Gender discrimination will not disappear overnight but the #MeToo and Time’s Up movements are “here to stay”, Games of Thrones star Emilia Clarke said Tuesday.
Speaking in Cannes where she was promoting the latest episode in the Star Wars franchise, Clarke said: “It’s really difficult because this is a problem that has been around forever so changing it overnight is impossible.”
But by “continuing to apply gentle pressure” women can prevent the movement losing momentum, she said.
The 31-year-old actress plays a childhood friend of intergalactic smuggler Han Solo in “Solo: A Star Wars Story” which was screened at Cannes film festival on Tuesday.
The diminutive Briton, revered by Throne fans as Queen Daenerys Targaryen, Mother of Dragons, has been outspoken about sexism in Hollywood.
“It starts with the little things when you say an opinion or idea or concept and it doesn’t get picked up in a discussion and then a dude says it and suddenly we’re doing it!”
For Clarke who grew up in London in an “incredibly equal” household where her marketing executive mother “was the one who brought back the bacon”, it was a shock.
“I never felt as a girl I couldn’t do anything I wanted to do,” she said.
Her first big break was on HBO’s wildly successful Game of Thrones — about to enter its eighth and final series — where she says she has always been paid the same as her co-stars.
It was only when she began working in film that she encountered discrimination but she says “the temperature changed dramatically in the morning all of this stuff (the Me Too movement) started”.

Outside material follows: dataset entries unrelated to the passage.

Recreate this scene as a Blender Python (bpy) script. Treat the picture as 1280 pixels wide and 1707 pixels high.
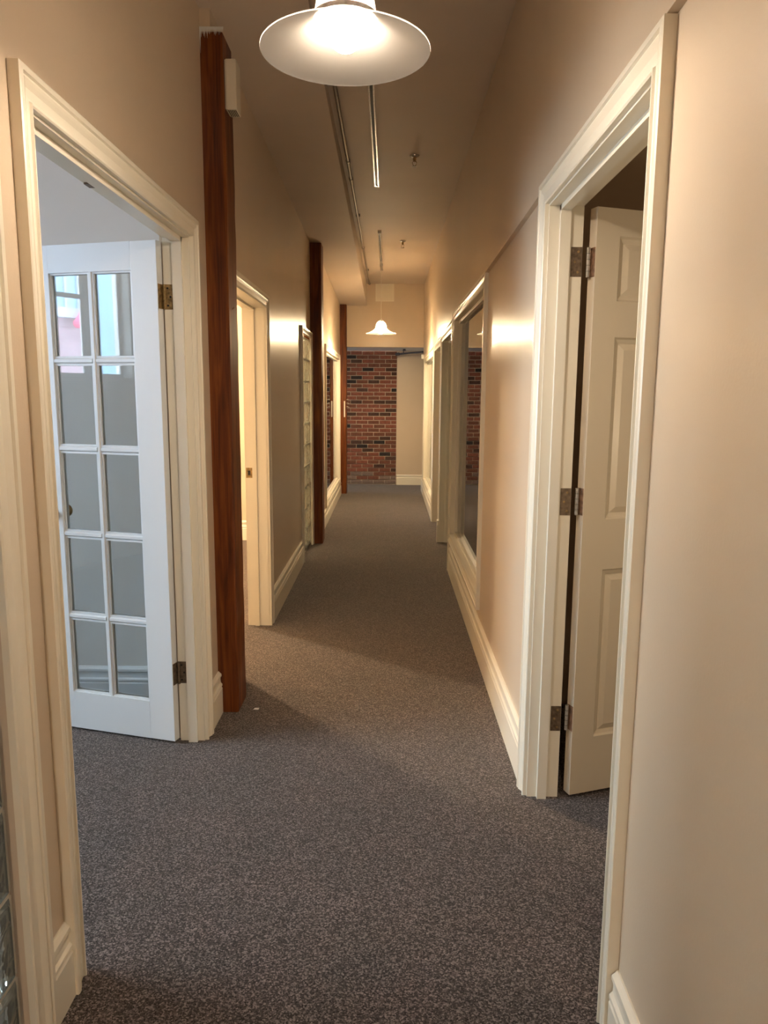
import bpy, bmesh, math, random
from mathutils import Vector, Matrix, Euler
random.seed(7)
for o in list(bpy.data.objects): bpy.data.objects.remove(o, do_unlink=True)
S = bpy.context.scene
C = S.collection

# ------------------------------------------------------------------ camera
H = 1.40
F_PX, W_PX = 1242.0, 1280.0
yaw, pitch, roll = math.radians(-0.302), math.radians(8.993), math.radians(-0.4)
Fv = Vector((math.sin(yaw)*math.cos(pitch), math.cos(yaw)*math.cos(pitch), -math.sin(pitch)))
R0 = Vector((math.cos(yaw), -math.sin(yaw), 0.0)); U0 = R0.cross(Fv)
Rv = R0*math.cos(roll) - U0*math.sin(roll); Uv = U0*math.cos(roll) + R0*math.sin(roll)
cam_d = bpy.data.cameras.new('camera'); cam = bpy.data.objects.new('camera', cam_d); C.objects.link(cam)
M = Matrix((Rv, Uv, -Fv)).transposed().to_4x4(); M.translation = Vector((0, 0, H)); cam.matrix_world = M
cam_d.sensor_fit = 'HORIZONTAL'; cam_d.sensor_width = 36.0; cam_d.lens = 36.0*F_PX/W_PX
cam_d.clip_start = 0.02; cam_d.clip_end = 200
S.camera = cam

# ------------------------------------------------------------------ view, sky, lights
S.view_settings.view_transform = 'Standard'; S.view_settings.look = 'None'
S.view_settings.gamma = 1.0; S.view_settings.use_curve_mapping = False
S.view_settings.exposure = 1.88
wd = bpy.data.worlds.new('sky'); S.world = wd; wd.use_nodes = True
bg = wd.node_tree.nodes['Background']
bg.inputs[0].default_value = (0.72, 0.85, 1.0, 1); bg.inputs[1].default_value = 7.0
BULB_NEAR = ((1.0, 0.84, 0.67), 166.0)
BULB_FAR = ((1.0, 0.76, 0.45), 1060.0)
def light(name, kind, loc, energy, color, size=0.1, rot=(0, 0, 0), size_y=None):
    l = bpy.data.lights.new(name, kind); l.energy = energy; l.color = color
    if kind == 'AREA':
        l.size = size
        if size_y: l.shape = 'RECTANGLE'; l.size_y = size_y
    else: l.shadow_soft_size = size
    o = bpy.data.objects.new(name, l); o.location = loc; o.rotation_euler = rot; C.objects.link(o); return o
light('office_ceiling_light', 'POINT', (-2.7, 5.75, 2.45), 105, (1.0, 0.80, 0.52), 0.12)
light('room_table_lamp', 'POINT', (1.22, 1.36, 1.22), 3.8, (1.0, 0.80, 0.54), 0.12)
def portal(loc, rot, sx, sy):
    o = light('window_portal', 'AREA', loc, 1, (1, 1, 1), sx, rot, sy); o.data.cycles.is_portal = True

# ------------------------------------------------------------------ materials
MATS = {}
def nodes(name):
    m = bpy.data.materials.new(name); m.use_nodes = True; MATS[name] = m
    nt = m.node_tree; return m, nt, nt.nodes['Principled BSDF']
def N(nt, t, **kw):
    n = nt.nodes.new(t)
    for k, v in kw.items():
        if k in n.inputs: n.inputs[k].default_value = v
        else: setattr(n, k, v)
    return n
def ramp(nt, stops):
    r = nt.nodes.new('ShaderNodeValToRGB'); e = r.color_ramp.elements
    e[0].position, e[0].color = stops[0][0], (*stops[0][1], 1); e[1].position, e[1].color = stops[-1][0], (*stops[-1][1], 1)
    for p, c in stops[1:-1]: q = e.new(p); q.color = (*c, 1)
    return r
def coords(nt, scale=(1, 1, 1)):
    g = nt.nodes.new('ShaderNodeNewGeometry'); mp = nt.nodes.new('ShaderNodeMapping')
    mp.inputs['Scale'].default_value = scale; nt.links.new(g.outputs['Position'], mp.inputs['Vector']); return mp
def paint(name, col, rough=0.4, spec=0.5, bump=0.0, bscale=60, var=0.04, stretch=(1, 1, 1), coat=0.0):
    m, nt, b = nodes(name); L = nt.links.new
    mp = coords(nt, stretch)
    n1 = N(nt, 'ShaderNodeTexNoise', Scale=1.7, Detail=4.0); L(mp.outputs[0], n1.inputs['Vector'])
    lo = tuple(c*(1-var) for c in col); hi = tuple(min(1, c*(1+var)) for c in col)
    r = ramp(nt, [(0.3, lo), (0.7, hi)]); L(n1.outputs['Fac'], r.inputs['Fac']); L(r.outputs[0], b.inputs['Base Color'])
    b.inputs['Roughness'].default_value = rough; b.inputs['Specular IOR Level'].default_value = spec
    if coat: b.inputs['Coat Weight'].default_value = coat; b.inputs['Coat Roughness'].default_value = 0.2
    if bump:
        n2 = N(nt, 'ShaderNodeTexNoise', Scale=bscale, Detail=3.0); L(mp.outputs[0], n2.inputs['Vector'])
        bp = N(nt, 'ShaderNodeBump', Strength=bump, Distance=0.002); L(n2.outputs['Fac'], bp.inputs['Height']); L(bp.outputs[0], b.inputs['Normal'])
    return m
paint('wall', (0.66, 0.53, 0.39), 0.29, 0.26, 0.14, 140, 0.03)
paint('room_wall', (0.74, 0.71, 0.66), 0.45, 0.4, 0.15, 140, 0.02)
paint('ceiling', (0.68, 0.58, 0.49), 0.6, 0.3, 0.1, 90, 0.03)
paint('trim', (0.83, 0.76, 0.62), 0.3, 0.5, 0.0, 40, 0.008)
paint('white_trim', (0.74, 0.75, 0.74), 0.3, 0.5, 0.0, 40, 0.006)
paint('panel_door', (0.80, 0.69, 0.52), 0.35, 0.5, 0.0, 30, 0.006)
paint('plastic', (0.72, 0.66, 0.54), 0.4, 0.5)
paint('vent_white', (0.80, 0.72, 0.58), 0.5, 0.4)
paint('mortar', (0.60, 0.50, 0.41), 0.95, 0.1, 0.8, 180, 0.15)
paint('grout', (0.60, 0.56, 0.48), 0.8, 0.2, 0.3, 120, 0.06)
paint('paper', (0.8, 0.78, 0.74), 0.9, 0.1)
paint('black', (0.02, 0.018, 0.016), 0.6, 0.3)
paint('far_pipe', (0.06, 0.055, 0.06), 0.5, 0.4)
paint('facade_brick', (0.34, 0.24, 0.28), 0.9, 0.1, 0, 60, 0.15)
paint('facade_stone', (0.45, 0.52, 0.62), 0.9, 0.1, 0, 60, 0.08)
paint('facade_glass', (0.26, 0.46, 0.66), 0.5, 0.3, 0, 60, 0.05)
paint('pink_sign', (0.85, 0.12, 0.25), 0.6, 0.2)
paint('street', (0.3, 0.3, 0.32), 0.9, 0.1)

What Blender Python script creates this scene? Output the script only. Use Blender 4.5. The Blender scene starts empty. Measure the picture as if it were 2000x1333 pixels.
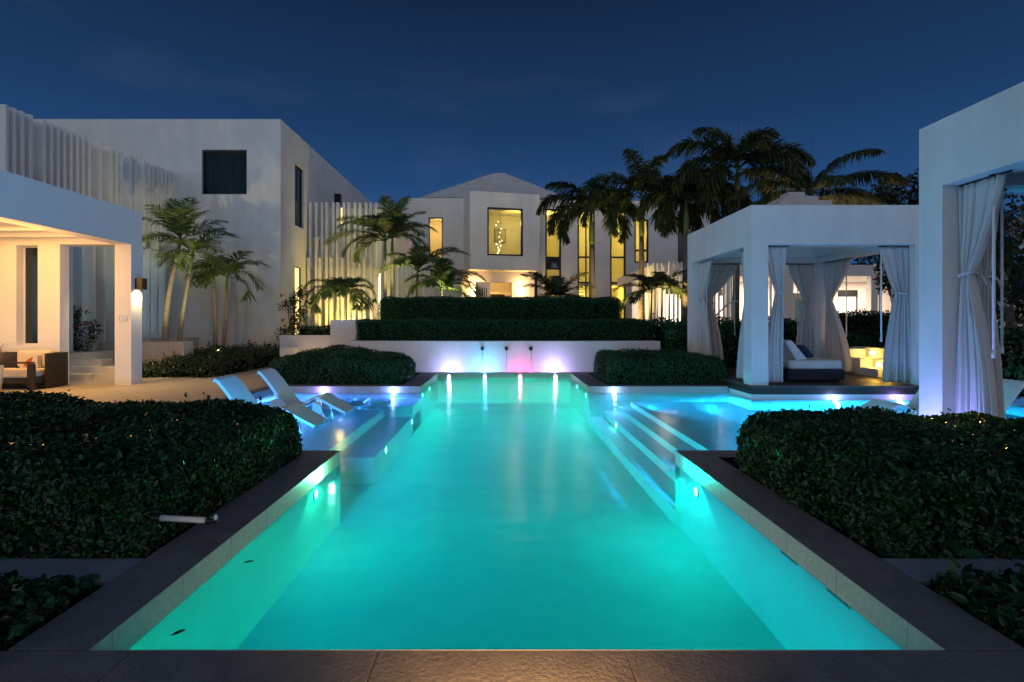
import bpy, math, random
import numpy as np
from mathutils import Vector, Matrix

R = math.radians
SC = bpy.context.scene
COL = SC.collection
rng = np.random.default_rng(7)
random.seed(7)

# ------------------------------------------------------------------ camera geometry
F = 1050.0            # focal length in photo pixels (2000 wide)
EYE = 1.6
def PX(px, Y): return (px - 980.0) / F * Y
def PZ(py, Y): return EYE - (py - 630.0) / F * Y

cam = bpy.data.cameras.new('camera')
cam.sensor_width = 36.0
cam.lens = F / 2000 * 36
cam.shift_x = 0.010
cam.shift_y = -0.01825
cam.clip_start = 0.05
cam.clip_end = 2000
camo = bpy.data.objects.new('camera', cam)
COL.objects.link(camo)
camo.location = (0, 0, EYE)
camo.rotation_euler = (R(90), 0, 0)
SC.camera = camo

# ------------------------------------------------------------------ materials
def new_mat(name):
    m = bpy.data.materials.new(name)
    m.use_nodes = True
    nt = m.node_tree
    b = nt.nodes['Principled BSDF']
    return m, nt, b

def noise(nt, scale, detail=4, rough=.55, vec=None, coord='Object', sc=None):
    n = nt.nodes.new('ShaderNodeTexNoise')
    n.inputs['Scale'].default_value = scale
    n.inputs['Detail'].default_value = detail
    n.inputs['Roughness'].default_value = rough
    tc = nt.nodes.new('ShaderNodeTexCoord')
    if sc:
        mp = nt.nodes.new('ShaderNodeMapping')
        mp.inputs['Scale'].default_value = sc
        nt.links.new(tc.outputs[coord], mp.inputs[0])
        nt.links.new(mp.outputs[0], n.inputs['Vector'])
    else:
        nt.links.new(tc.outputs[coord], n.inputs['Vector'])
    return n

def ramp(nt, src, stops):
    r = nt.nodes.new('ShaderNodeValToRGB')
    els = r.color_ramp.elements
    while len(els) < len(stops): els.new(0.5)
    for e, (p, c) in zip(els, stops):
        e.position = p
        e.color = (c[0], c[1], c[2], 1)
    nt.links.new(src, r.inputs[0])
    return r

def surface(name, c1, c2=None, scale=2.0, rough=.7, bump=0, bscale=60, spec=.4, metal=0, sc=None, c3=None, s3=30, w3=.15):
    m, nt, b = new_mat(name)
    c2 = c2 or tuple(x * .88 for x in c1)
    n = noise(nt, scale, 5, .6, sc=sc)
    r = ramp(nt, n.outputs[0], [(.32, c2), (.68, c1)])
    out = r.outputs[0]
    if c3:
        n3 = noise(nt, s3, 3, .6)
        r3 = ramp(nt, n3.outputs[0], [(.45, (1, 1, 1)), (.72, c3)])
        mx = nt.nodes.new('ShaderNodeMix'); mx.data_type = 'RGBA'; mx.blend_type = 'MULTIPLY'
        mx.inputs[0].default_value = w3
        nt.links.new(out, mx.inputs[6]); nt.links.new(r3.outputs[0], mx.inputs[7])
        out = mx.outputs[2]
    nt.links.new(out, b.inputs['Base Color'])
    b.inputs['Roughness'].default_value = rough
    b.inputs['Specular IOR Level'].default_value = spec
    b.inputs['Metallic'].default_value = metal
    if bump:
        nb = noise(nt, bscale, 6, .65)
        bp = nt.nodes.new('ShaderNodeBump')
        bp.inputs['Strength'].default_value = bump
        bp.inputs['Distance'].default_value = .02
        nt.links.new(nb.outputs[0], bp.inputs['Height'])
        nt.links.new(bp.outputs[0], b.inputs['Normal'])
    return m

def emit(name, color, strength):
    m, nt, b = new_mat(name)
    b.inputs['Base Color'].default_value = (.8, .8, .8, 1)
    b.inputs['Emission Color'].default_value = (*color, 1)
    b.inputs['Emission Strength'].default_value = strength
    return m

def leafmat(name, dark, mid, light, rough=.4, spec=.5, trans=.25):
    m, nt, b = new_mat(name)
    g = nt.nodes.new('ShaderNodeNewGeometry')
    n = noise(nt, 1.3, 3, .6)
    ad = nt.nodes.new('ShaderNodeMath'); ad.operation = 'ADD'
    sb = nt.nodes.new('ShaderNodeMath'); sb.operation = 'MULTIPLY_ADD'
    sb.inputs[1].default_value = .9; sb.inputs[2].default_value = -.45
    nt.links.new(n.outputs[0], sb.inputs[0])
    nt.links.new(g.outputs['Random Per Island'], ad.inputs[0])
    nt.links.new(sb.outputs[0], ad.inputs[1])
    r = ramp(nt, ad.outputs[0], [(.05, dark), (.55, mid), (1.0, light)])
    nt.links.new(r.outputs[0], b.inputs['Base Color'])
    b.inputs['Roughness'].default_value = rough
    b.inputs['Specular IOR Level'].default_value = spec
    if trans:
        t = nt.nodes.new('ShaderNodeBsdfTranslucent')
        nt.links.new(r.outputs[0], t.inputs[0])
        mx = nt.nodes.new('ShaderNodeMixShader'); mx.inputs[0].default_value = trans
        o = nt.nodes['Material Output']
        nt.links.new(b.outputs[0], mx.inputs[1]); nt.links.new(t.outputs[0], mx.inputs[2])
        nt.links.new(mx.outputs[0], o.inputs[0])
    return m

def glassmat(name, tint=(1, 1, 1), refl=.06, gloss=.02, fres=False):
    m, nt, b = new_mat(name)
    nt.nodes.remove(b)
    t = nt.nodes.new('ShaderNodeBsdfTransparent'); t.inputs[0].default_value = (*tint, 1)
    g = nt.nodes.new('ShaderNodeBsdfGlossy'); g.inputs['Roughness'].default_value = gloss
    lw = nt.nodes.new('ShaderNodeLayerWeight'); lw.inputs[0].default_value = .5
    pw = nt.nodes.new('ShaderNodeMath'); pw.operation = 'POWER'; pw.inputs[1].default_value = 5
    ma = nt.nodes.new('ShaderNodeMath'); ma.operation = 'MULTIPLY_ADD'
    ma.inputs[1].default_value = 1 - refl; ma.inputs[2].default_value = refl
    nt.links.new(lw.outputs['Facing'], pw.inputs[0]); nt.links.new(pw.outputs[0], ma.inputs[0])
    mx = nt.nodes.new('ShaderNodeMixShader')
    fo = ma.outputs[0]
    if fres:
        fr_ = nt.nodes.new('ShaderNodeFresnel'); fr_.inputs[0].default_value = 1.2; fo = fr_.outputs[0]
    nt.links.new(fo, mx.inputs[0]); nt.links.new(t.outputs[0], mx.inputs[1]); nt.links.new(g.outputs[0], mx.inputs[2])
    nt.links.new(mx.outputs[0], nt.nodes['Material Output'].inputs[0])
    return m, nt, lw, g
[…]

“Walking on set, I felt a difference in the room that was really interesting to navigate but then you kind of ease into it and you say ‘this is it!’.”
She supports US actress Frances McDormand’s rousing Oscars call for clauses imposing quotas for diversity in film casts and crews.
While acknowledging that it could become “muddy” she said: “From an idealistic point of view, it makes complete sense, because then people can be held accountable for things.
“We can say ‘Hey guys, on a really basic level you haven’t filled your quota so hi, I’m here to fill your quota!’.”
But she also warned against an “unnecessarily aggressive” approach.
“I’m not naturally aggressive as a human and I found conflict in the workplace incredibly difficult because I get emotional.”
The dragon queen will, however, spitfire if one more reporter asks her “How does it feel to play a strong woman?”
“You think a lead in a movie is going to be a weak woman? Enough already with the strong women, please let’s just be women.”